2017年、初めての研修業務を3月から11月まで経験しました。主にアフリカから来日した研修員と直接稲作に関わり、実験を行なったり日本の農業分野における普及方法を学びにJAへ、稲作栽培技術を学びに県の農業試験場など様々なところに現地研修へ行ったりととてもやりがいのある、充実した1年でしたが、その反面自身の能力・実力不足を強く感じる1年でもありました。私は指導者という立場ではありますが、年齢・稲作に関わってきた年数ともに上の研修員から逆に教えられることもありました。それでも自分にできることは何かあるはずと考え続け、大学から大学院で学んできた様々な調査、実験の手法や、調査結果の要因を論理的に分析する大切さについて指導を行ないましました。研修員たちは、帰国した後に自国で同じ方法で実験を行なう際には気候、栽培品種など多くの要因が異なり、同じ結果が出るとは限りません。方法だけでなく、実証に基づいて「なぜか」という気づきを引き出し、要因を多角的に考える力を身につけてもらえるよう指導に力を入れました。
研修を通して、研修員たちの自国のために稲作技術や普及方法を学ぼうとする積極的な姿勢を見ることができました。そうした彼らの姿は、私自身のモチベーションの向上につながりました。また、協力隊員の時に感じた「専門家として、途上国でもっと多くの農家に関わりたい」という気持ち、形は異なっても今は日本国内から間接的に多くの農家に関わることができていると実感しています。
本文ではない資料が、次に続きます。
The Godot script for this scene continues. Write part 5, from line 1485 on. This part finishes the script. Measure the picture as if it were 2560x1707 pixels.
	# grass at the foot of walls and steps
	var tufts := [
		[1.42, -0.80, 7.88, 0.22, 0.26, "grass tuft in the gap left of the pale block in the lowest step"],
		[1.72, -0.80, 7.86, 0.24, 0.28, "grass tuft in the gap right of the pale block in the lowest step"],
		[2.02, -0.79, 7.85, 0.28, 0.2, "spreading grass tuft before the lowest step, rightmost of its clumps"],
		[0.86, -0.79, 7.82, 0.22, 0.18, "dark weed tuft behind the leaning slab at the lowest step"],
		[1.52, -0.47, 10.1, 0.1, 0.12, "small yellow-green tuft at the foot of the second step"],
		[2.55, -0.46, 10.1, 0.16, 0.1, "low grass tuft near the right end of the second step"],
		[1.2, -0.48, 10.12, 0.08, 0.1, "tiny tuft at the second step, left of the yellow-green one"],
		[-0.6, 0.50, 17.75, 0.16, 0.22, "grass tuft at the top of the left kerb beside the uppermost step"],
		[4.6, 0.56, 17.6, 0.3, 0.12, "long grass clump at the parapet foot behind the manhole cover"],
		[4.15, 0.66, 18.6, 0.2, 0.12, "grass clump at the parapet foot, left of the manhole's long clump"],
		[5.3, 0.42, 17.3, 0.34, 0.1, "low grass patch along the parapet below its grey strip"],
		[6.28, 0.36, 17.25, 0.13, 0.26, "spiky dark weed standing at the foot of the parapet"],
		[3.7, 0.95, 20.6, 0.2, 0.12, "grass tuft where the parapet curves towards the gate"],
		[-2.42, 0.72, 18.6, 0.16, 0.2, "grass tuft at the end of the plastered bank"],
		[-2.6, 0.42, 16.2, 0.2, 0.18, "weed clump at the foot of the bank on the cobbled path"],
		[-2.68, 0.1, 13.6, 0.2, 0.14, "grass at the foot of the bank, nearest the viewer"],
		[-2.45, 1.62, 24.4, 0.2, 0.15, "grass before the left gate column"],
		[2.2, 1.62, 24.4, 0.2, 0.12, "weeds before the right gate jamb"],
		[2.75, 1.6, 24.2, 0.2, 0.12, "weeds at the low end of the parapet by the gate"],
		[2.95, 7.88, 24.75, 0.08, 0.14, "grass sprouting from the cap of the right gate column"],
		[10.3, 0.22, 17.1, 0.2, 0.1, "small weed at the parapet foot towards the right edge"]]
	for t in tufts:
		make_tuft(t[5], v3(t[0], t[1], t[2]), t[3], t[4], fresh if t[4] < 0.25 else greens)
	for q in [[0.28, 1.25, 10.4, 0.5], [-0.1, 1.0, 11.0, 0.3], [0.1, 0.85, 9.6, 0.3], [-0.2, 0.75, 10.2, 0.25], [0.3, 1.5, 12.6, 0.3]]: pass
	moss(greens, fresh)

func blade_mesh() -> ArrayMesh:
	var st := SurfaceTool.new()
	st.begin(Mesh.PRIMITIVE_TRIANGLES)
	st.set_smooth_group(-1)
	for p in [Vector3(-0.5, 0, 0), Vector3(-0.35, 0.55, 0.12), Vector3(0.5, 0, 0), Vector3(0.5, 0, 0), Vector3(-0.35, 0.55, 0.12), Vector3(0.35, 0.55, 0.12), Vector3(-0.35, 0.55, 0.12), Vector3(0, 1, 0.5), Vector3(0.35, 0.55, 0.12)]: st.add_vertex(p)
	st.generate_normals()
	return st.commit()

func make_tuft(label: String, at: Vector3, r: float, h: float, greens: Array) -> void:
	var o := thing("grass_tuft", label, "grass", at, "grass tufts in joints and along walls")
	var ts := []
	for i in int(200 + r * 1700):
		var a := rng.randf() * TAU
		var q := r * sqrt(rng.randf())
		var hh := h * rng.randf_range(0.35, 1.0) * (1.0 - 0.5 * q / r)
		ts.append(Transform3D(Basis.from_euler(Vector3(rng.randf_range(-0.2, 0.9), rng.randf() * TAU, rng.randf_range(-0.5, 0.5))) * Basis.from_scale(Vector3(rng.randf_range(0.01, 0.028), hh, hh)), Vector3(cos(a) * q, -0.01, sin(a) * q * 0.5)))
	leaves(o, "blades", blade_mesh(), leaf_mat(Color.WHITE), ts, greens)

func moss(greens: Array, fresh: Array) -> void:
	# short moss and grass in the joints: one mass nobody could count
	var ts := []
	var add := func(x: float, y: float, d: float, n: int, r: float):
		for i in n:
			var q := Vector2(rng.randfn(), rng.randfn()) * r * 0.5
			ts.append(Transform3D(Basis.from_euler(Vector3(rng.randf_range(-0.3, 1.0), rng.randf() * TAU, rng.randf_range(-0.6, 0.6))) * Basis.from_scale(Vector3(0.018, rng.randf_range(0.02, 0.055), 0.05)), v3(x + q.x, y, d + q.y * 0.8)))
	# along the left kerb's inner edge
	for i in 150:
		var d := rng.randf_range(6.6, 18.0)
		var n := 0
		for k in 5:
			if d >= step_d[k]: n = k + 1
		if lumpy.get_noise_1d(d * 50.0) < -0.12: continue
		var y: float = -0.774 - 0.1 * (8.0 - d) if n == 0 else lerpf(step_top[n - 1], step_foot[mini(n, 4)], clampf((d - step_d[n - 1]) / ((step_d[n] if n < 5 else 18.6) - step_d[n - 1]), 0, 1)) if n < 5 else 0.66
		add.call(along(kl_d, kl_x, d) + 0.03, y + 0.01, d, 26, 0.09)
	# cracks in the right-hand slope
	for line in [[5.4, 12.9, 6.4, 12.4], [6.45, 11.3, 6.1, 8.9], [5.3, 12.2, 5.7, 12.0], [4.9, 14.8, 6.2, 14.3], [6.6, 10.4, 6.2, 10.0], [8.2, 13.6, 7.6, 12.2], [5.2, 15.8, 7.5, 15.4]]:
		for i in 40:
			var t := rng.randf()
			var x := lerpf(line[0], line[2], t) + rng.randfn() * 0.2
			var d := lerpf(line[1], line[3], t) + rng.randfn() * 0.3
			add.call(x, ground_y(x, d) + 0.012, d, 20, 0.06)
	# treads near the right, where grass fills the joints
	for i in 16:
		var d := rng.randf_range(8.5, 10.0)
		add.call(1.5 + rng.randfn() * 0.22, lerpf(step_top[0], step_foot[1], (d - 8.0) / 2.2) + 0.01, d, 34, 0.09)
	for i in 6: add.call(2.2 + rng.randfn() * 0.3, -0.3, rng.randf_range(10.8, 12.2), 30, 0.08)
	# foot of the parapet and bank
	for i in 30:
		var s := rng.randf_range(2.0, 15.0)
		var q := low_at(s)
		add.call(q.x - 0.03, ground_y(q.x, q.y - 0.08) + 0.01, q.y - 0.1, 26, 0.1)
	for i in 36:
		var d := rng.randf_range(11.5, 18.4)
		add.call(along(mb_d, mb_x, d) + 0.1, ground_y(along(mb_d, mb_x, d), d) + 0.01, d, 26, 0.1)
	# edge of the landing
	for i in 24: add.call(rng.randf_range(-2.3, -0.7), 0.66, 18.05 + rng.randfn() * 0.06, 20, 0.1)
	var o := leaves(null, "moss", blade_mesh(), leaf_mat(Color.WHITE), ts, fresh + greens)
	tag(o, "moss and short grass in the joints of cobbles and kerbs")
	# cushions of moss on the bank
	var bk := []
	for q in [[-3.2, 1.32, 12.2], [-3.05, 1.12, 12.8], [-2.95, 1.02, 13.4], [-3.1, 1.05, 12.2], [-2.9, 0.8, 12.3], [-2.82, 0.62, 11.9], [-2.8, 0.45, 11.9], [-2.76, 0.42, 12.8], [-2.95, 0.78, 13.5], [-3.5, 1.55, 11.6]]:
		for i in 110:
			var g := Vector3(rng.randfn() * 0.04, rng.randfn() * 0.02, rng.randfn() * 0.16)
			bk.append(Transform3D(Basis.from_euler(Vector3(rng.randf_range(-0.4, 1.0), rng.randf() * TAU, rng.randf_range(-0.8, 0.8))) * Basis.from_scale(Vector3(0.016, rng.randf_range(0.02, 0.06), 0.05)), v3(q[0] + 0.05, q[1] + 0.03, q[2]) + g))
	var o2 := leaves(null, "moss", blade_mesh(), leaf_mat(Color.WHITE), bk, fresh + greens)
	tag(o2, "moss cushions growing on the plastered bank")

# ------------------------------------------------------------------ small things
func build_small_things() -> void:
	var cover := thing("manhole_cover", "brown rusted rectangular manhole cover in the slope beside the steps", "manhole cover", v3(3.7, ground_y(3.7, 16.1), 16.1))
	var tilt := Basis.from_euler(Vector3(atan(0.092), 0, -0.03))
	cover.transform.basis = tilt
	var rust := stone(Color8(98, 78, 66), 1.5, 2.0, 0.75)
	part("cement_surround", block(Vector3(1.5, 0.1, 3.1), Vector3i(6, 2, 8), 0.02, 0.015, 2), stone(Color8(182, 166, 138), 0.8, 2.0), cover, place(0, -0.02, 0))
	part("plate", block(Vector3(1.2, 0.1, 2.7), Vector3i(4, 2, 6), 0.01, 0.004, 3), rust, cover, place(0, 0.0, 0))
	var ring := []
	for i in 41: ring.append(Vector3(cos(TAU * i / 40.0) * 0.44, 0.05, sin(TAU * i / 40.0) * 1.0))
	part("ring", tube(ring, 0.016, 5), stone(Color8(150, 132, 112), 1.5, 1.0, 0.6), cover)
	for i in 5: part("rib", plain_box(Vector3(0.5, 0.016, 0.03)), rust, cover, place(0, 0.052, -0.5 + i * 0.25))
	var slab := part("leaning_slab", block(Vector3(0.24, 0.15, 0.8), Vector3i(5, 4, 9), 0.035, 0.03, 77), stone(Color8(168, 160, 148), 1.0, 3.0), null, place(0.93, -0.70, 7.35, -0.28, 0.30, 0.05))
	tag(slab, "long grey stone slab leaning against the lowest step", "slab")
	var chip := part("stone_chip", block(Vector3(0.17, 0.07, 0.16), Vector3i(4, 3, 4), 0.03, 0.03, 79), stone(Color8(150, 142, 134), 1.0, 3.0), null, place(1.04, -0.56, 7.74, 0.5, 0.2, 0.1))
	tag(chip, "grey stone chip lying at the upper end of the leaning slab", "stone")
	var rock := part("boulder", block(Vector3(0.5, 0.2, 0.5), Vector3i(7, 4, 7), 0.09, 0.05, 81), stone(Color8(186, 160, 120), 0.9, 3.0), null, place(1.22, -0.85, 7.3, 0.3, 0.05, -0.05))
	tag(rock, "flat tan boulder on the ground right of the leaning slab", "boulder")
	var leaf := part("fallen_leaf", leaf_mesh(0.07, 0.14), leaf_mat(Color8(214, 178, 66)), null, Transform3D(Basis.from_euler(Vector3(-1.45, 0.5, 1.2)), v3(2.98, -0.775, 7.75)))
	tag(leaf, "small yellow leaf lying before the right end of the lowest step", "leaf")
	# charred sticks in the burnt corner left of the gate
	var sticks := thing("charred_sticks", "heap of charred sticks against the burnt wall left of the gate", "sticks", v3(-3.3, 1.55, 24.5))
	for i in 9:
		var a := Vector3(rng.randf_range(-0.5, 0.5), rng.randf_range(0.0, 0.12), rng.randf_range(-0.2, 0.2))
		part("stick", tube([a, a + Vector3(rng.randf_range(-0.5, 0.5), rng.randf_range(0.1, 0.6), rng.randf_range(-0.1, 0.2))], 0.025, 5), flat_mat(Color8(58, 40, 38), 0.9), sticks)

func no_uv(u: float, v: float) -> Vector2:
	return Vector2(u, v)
さらにここで積んだ経験が、専門家として海外に赴任した際に必ず活きてくると信じています。これからの研修業務において、一つでも多くの知識や技術を身に着け、研修員に伝えていきたいです。そしていつか私が専門家として、JICA筑波で関わった研修員の国に行った際、稲作の話だけでなく思い出話や、互いの進捗についても話がしたいです。

【これからの抱負&協力隊・国際協力を目指す方へのメッセージ】

これだけ農業に関わっているのですが、まだまだ能力不足と痛感する毎日です。ただ、それに臆せず、失敗を恐れず常に挑戦していきたいと思っています。これは、協力隊の経験から学んだことですが、自分に何が出来て、なにが出来ないかは実際にやってみないと気付かないことが殆どですし、失敗して学ぶことのほうが多いと私は思っています。やらないよりはやってみてからの方がどんな失敗体験、成功体験、経験も生きてくると私は思っています。